“Identity will be the most valuable commodity for citizens in the future, and it will exist primarily online.[1]”
Reputation is commonly defined as “the beliefs or opinions that are generally held about someone or something”[2]. This definition is interesting in that it implies reputation is based on perception and not fact. Everyday we are inundated with news headlines of how a company or an individual has loss their reputation (here the assumption is that the lost reputation was a good one) and the negative impact that loss has had on the company and/or individual. How then do you protect reputation if reputation is someone else’s beliefs or opinions? We live in a society where everyone is considered worthy of having their own opinions although we do not need to all agree with it. So why are we so concerned that the opinions they have of our company, its products and/or services, or of us are positive? Perhaps because in the corporate world, according to a recent IBM study on representational risk, a “strong reputation generates stakeholder trust.[3]” Add to this the knowledge that in today’s digital environment reputation is a fragile thing. As Warren Buffet states: “It takes 20 years to build a reputation and five minutes to ruin it. If you think about that, you’ll do things differently.”

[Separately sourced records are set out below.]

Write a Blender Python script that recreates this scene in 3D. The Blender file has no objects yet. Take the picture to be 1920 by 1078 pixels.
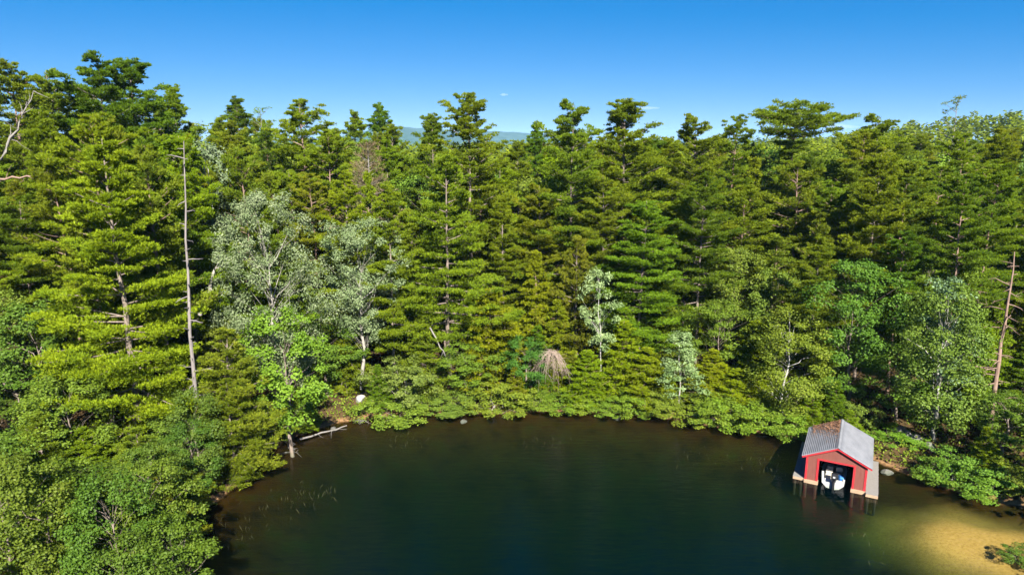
import bpy, bmesh, math, random, re
import numpy as np
from mathutils import Vector, Matrix

# ------------------------------------------------------------------ camera, sky, sun, exposure
scene = bpy.context.scene
COL = scene.collection
H = 28.0                       # the drone's height above the lake, metres
K = H / 26.0                   # depths below were measured for 26 m
PITCH = math.radians(12.21)
CP, SP = math.cos(PITCH), math.sin(PITCH)

cam_d = bpy.data.cameras.new('camera')
cam = bpy.data.objects.new('camera', cam_d)
COL.objects.link(cam)
cam.location = (0, 0, H)
cam.rotation_euler = (math.pi / 2 - PITCH, 0, 0)
cam_d.sensor_width = 36.0
cam_d.lens = 24.0
cam_d.clip_start = 0.5
cam_d.clip_end = 60000
scene.camera = cam

SUN_EL, SUN_AZ = math.radians(38), math.radians(166)      # azimuth clockwise from +Y (the view)
world = bpy.data.worlds.new('World')
scene.world = world
world.use_nodes = True
nt = world.node_tree
nt.nodes.clear()
sky = nt.nodes.new('ShaderNodeTexSky')
sky.sky_type = 'NISHITA'
sky.sun_disc = False
sky.sun_elevation = SUN_EL
sky.sun_rotation = SUN_AZ
sky.altitude = 200
sky.air_density = 0.65
sky.dust_density = 0.0
sky.ozone_density = 10.0
hs = nt.nodes.new('ShaderNodeHueSaturation')
hs.inputs['Saturation'].default_value = 1.0
bg = nt.nodes.new('ShaderNodeBackground')
bg.inputs['Strength'].default_value = 0.05
wo = nt.nodes.new('ShaderNodeOutputWorld')
dn = nt.nodes.new('ShaderNodeVectorMath'); dn.operation = 'SCALE'; dn.inputs['Scale'].default_value = 1 / 8
gr = nt.nodes.new('ShaderNodeVectorMath'); gr.operation = 'MULTIPLY_ADD'       # the deeper blue of the photograph's sky
gr.inputs[1].default_value = (.84, .627, .45); gr.inputs[2].default_value = (-.122, .040, .37)
mxs = nt.nodes.new('ShaderNodeVectorMath'); mxs.operation = 'MAXIMUM'; mxs.inputs[1].default_value = (.004, .004, .004)
up = nt.nodes.new('ShaderNodeVectorMath'); up.operation = 'SCALE'; up.inputs['Scale'].default_value = 5.5
nt.links.new(sky.outputs[0], dn.inputs[0]); nt.links.new(dn.outputs[0], gr.inputs[0]); nt.links.new(gr.outputs[0], mxs.inputs[0])
nt.links.new(mxs.outputs[0], up.inputs[0]); nt.links.new(up.outputs[0], hs.inputs['Color'])
nt.links.new(hs.outputs[0], bg.inputs['Color'])
nt.links.new(bg.outputs[0], wo.inputs['Surface'])

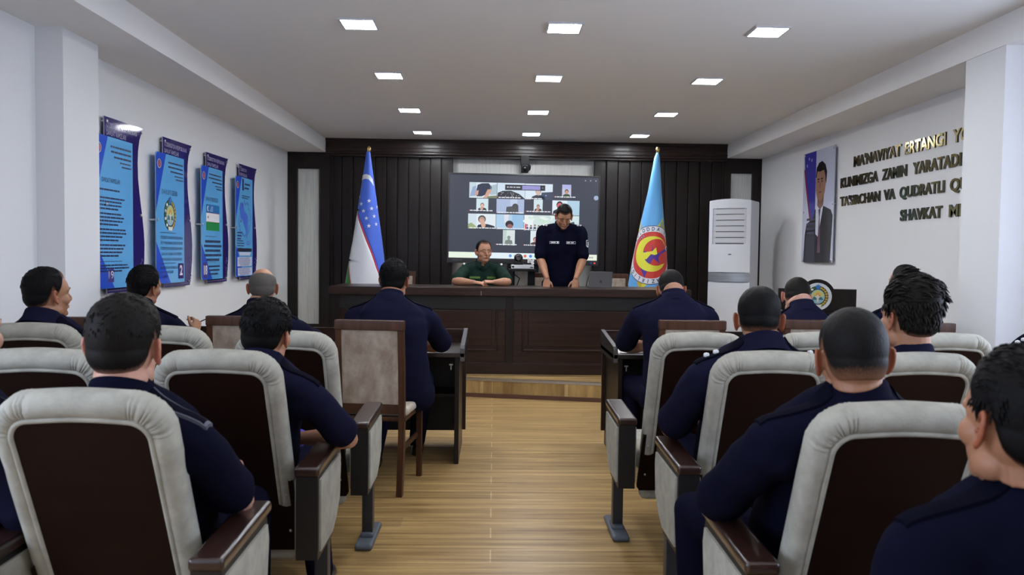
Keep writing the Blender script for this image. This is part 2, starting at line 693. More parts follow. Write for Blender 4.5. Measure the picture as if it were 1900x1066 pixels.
for sx in (-1, 1):
    m = M()
    m.box((sx * dx - (.03 if sx > 0 else 0), .0, 0), (sx * dx + (.03 if sx < 0 else 0), .66, .845), WOODD)
    m.obj('side_panel', r)

# ------------------------------------------------------------------ audience desks
DESKTOP = mat('desk_top_wood', (0.021, 0.010, 0.008, 1), 0.35, noise_amt=0.5, noise_scale=(2, 22, 22), coat=0.3)
EDGE = mat('desk_lip_grey', (0.085, 0.08, 0.09, 1), 0.35, coat=0.3)


def audience_desk(x0, x1, end, label):
    r = tag(empty('audience_desk', ((x0 + x1) / 2, 5.55, 0)), label, 'desk', 'dark desks before the stage')
    h = (x1 - x0) / 2
    m = M()
    m.box((-h, -.32, .715), (h, .33, .745), DESKTOP, bev=.003)
    m.obj('desktop', r, 30)
    m = M()
    m.box((-h + .01, .30, .10), (h - .01, .33, .845), WOODH, bev=.003)
    m.obj('front_board', r, 30)
    for sx in (-1, 1):
        m = M()
        xa = sx * h
        xi = xa - sx * .028
        lo, hi = min(xa, xi), max(xa, xi)
        m.prism([(-.32, .69), (.33, .69), (.33, .85), (-.30, .795), (-.32, .775)],
                lambda y, z: (hi, y, z), lambda y, z: (lo, y, z), BLACKW, EDGE)
        m.obj('side_lip', r)
        m = M()
        xb = xa - sx * .035
        m.box((min(xb, xb - sx * .03), -.30, 0), (max(xb, xb - sx * .03), .31, .715), WOODD, bev=.003)
        m.obj('side_panel', r, 30)
        m = M()
        bx = xa - sx * .09
        m.box((bx - .012, -.298, .66), (bx + .012, -.285, .668), STEEL)
        m.box((bx - .003, -.298, .63), (bx + .003, -.29, .664), STEEL)
        m.obj('bracket', r)
    m = M()
    m.box((-h + .07, -.02, .40), (h - .07, .30, .42), BLACKW)
    m.box((-h + .07, .27, .10), (h - .07, .298, .70), BLACKW)
    m.obj('under_shelf', r)
    return r


audience_desk(-2.60, -0.185, 1, 'dark wooden audience desk on the left below the blue wall boards')
audience_desk(0.80, 3.20, -1, 'dark wooden audience desk on the right before the white air conditioner and lectern')


def sheet(name, x, y, z, w, d, rz, label, group=None):
    m = M()
    m.box((-w / 2, -d / 2, 0), (w / 2, d / 2, .004), PAPER)
    o = m.obj(name)
    o.location = (x, y, z)
    o.rotation_euler = (0, 0, rz)
    return tag(o, label, 'paper', group)


sheet('paper_sheet', 0.945, 5.36, .7455, .21, .297, -.06, 'white paper sheet at the aisle end of the right audience desk')
sheet('paper_sheet', -1.80, 5.40, .7455, .21, .297, .1, 'white paper sheet on the left audience desk under the hand with a pen')


# ------------------------------------------------------------------ banquet chairs
def make_banquet():
    r = empty('banquet_chair')
    w = .20
    for sx in (-1, 1):
        m = M()
        x = sx * (w - .017)
        pr = []
        for (y, z) in ((-.035, 0), (.0, .25), (.012, .45), (.0, .72), (-.03, 1.0)):
            pr.append((x, y, z))
        rail_loft(m, pr, .017, .02, WOODC)
        m.obj('rear_leg', r, 40)
        m = M()
        m.box((x * 1.08 - .017, .385, 0), (x * 1.08 + .017, .42, .43), WOODC, bev=.004)
        m.obj('front_leg', r, 40)
        m = M()
        m.box((x - .009, .01, .25), (x * 1.0 + .009, .40, .28), WOODC, bev=.003)
        m.obj('stretcher', r, 40)
    m = M()
    m.box((-w - .004, -.052, .955), (w + .004, -.004, 1.012), WOODC, bev=.006)
    m.obj('top_rail', r, 40)
    m = M()
    m.box((-w + .03, -.006, .47), (w - .03, .022, .525), WOODC, bev=.004)
    m.obj('lower_rail', r, 40)
    m = M()

    def fb(off):
        def f(u, v):
            z = .52 + .44 * v
            y = .012 - .042 * max(0, (z - .5)) / .5 + off
            return Vector((-w + .032 + (2 * w - .064) * u, y, z))
        return f
    m.grid(fb(-.012), 6, 8, BEIGE)
    m.grid(lambda u, v: fb(.03)(1 - u, v), 6, 8, BEIGE)
    m.obj('back_upholstery', r, 60)
    m = M()
    m.box((-.205, -.0, .425), (.205, .43, .45), WOODC, bev=.004)
    m.obj('seat_frame', r, 40)
    m = M()
    m.box((-.215, .02, .45), (.215, .45, .505), CREAM2, bev=.022, seg=3)
    m.obj('seat', r, 60)
    return r


def rail_loft(m, pts, a, b, mt):
    v, f = [], []
    for p in pts:
        for (dx, dy) in ((-a, -b), (a, -b), (a, b), (-a, b)):
            v.append((p[0] + dx, p[1] + dy, p[2]))
    n = len(pts)
    for j in range(n - 1):
        for i in range(4):
            f.append([j * 4 + i, j * 4 + (i + 1) % 4, (j + 1) * 4 + (i + 1) % 4, (j + 1) * 4 + i])
    f.append([3, 2, 1, 0])
    f.append([(n - 1) * 4 + i for i in range(4)])
    m.add(v, f, mt)


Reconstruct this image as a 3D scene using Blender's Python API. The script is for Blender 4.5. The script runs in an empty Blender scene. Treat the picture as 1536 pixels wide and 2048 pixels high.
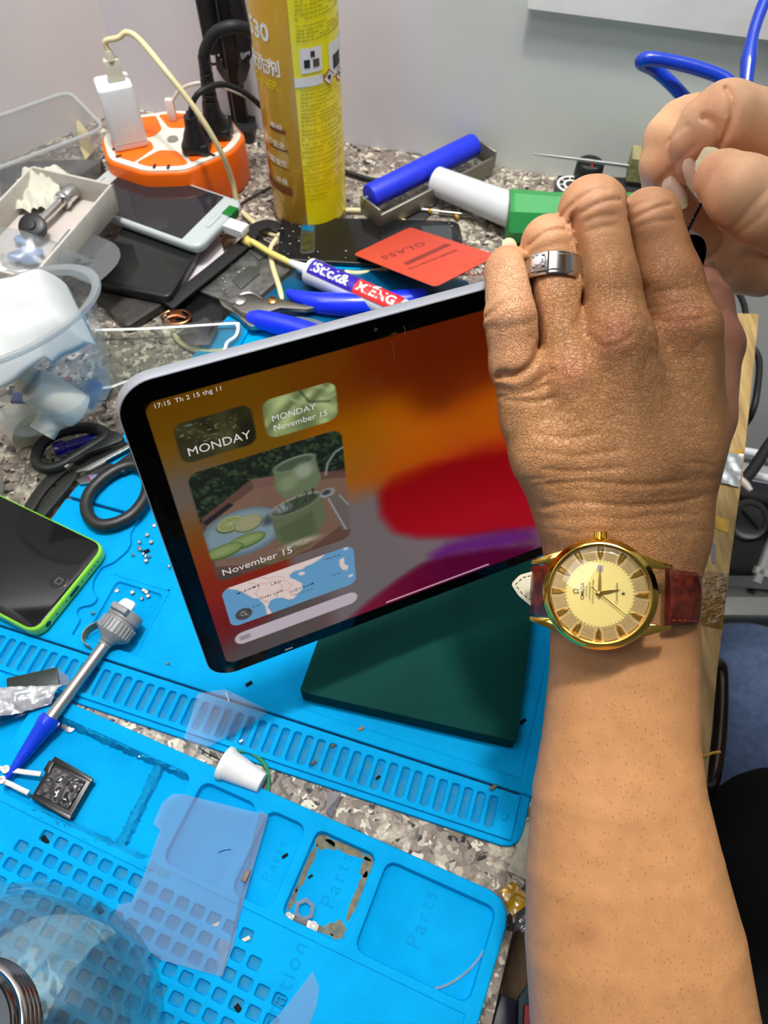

The first impression of an executive and therefore sometimes the company’s brand can be based on a photo. Most executives will have professionally taken company-approved photographs for their “official” online profiles. What about for their personal accounts? It is interesting to note the phenomenon of online “selfies” – portraits taken of oneself by oneself by turning the camera lens around to face you. A recent New York Times article, My Selfie, Myself, by Jenna Wortham examined why these images are more than just the work of vain individuals[4]. Clive Thompson, a technology writer, is quoted in the article. “People are wrestling with how they appear to the rest of the world. Taking a photograph is a way of trying to understand how people see you, who you are, and what you look like.[5]” But are these the images of the executive the company wants out there?
Social media platforms have added not only a way to share these photos and other content, but other technology, such as Facebook’s facial recognition, is able to automatically identify individuals in the photos. It is offered as a tool to assist users in captioning their photos, but stalkers can use this tool to identify and locate a potential “executive” target.
Executives may also choose a graphic or cartoonish visual representation. Or the executive may be taking part in a virtual environment that requires the adoption of an avatar, which is a graphical representation of the executive. These avatars are usually also 3-dimensional. The choices an executive uses to dress his or her avatar may become the basis for the public’s opinion about the executive and therefore about the company. One best practice being adopted by some companies who permit the use of avatars for executives (and employees) is instituting an avatar dress code to reduce the risk of negative public opinion.
In online communities and forums the avatar may be a simple 2-dimensional icon or even the company’s logo. This last option, the use of a company’s logo, can have legal and other negative consequences for the corporation as it can be seen as a company endorsement of the executive’s actions in the online forums, or that the executive is representing the company in these forums and therefore the company would be liable for the executive’s actions.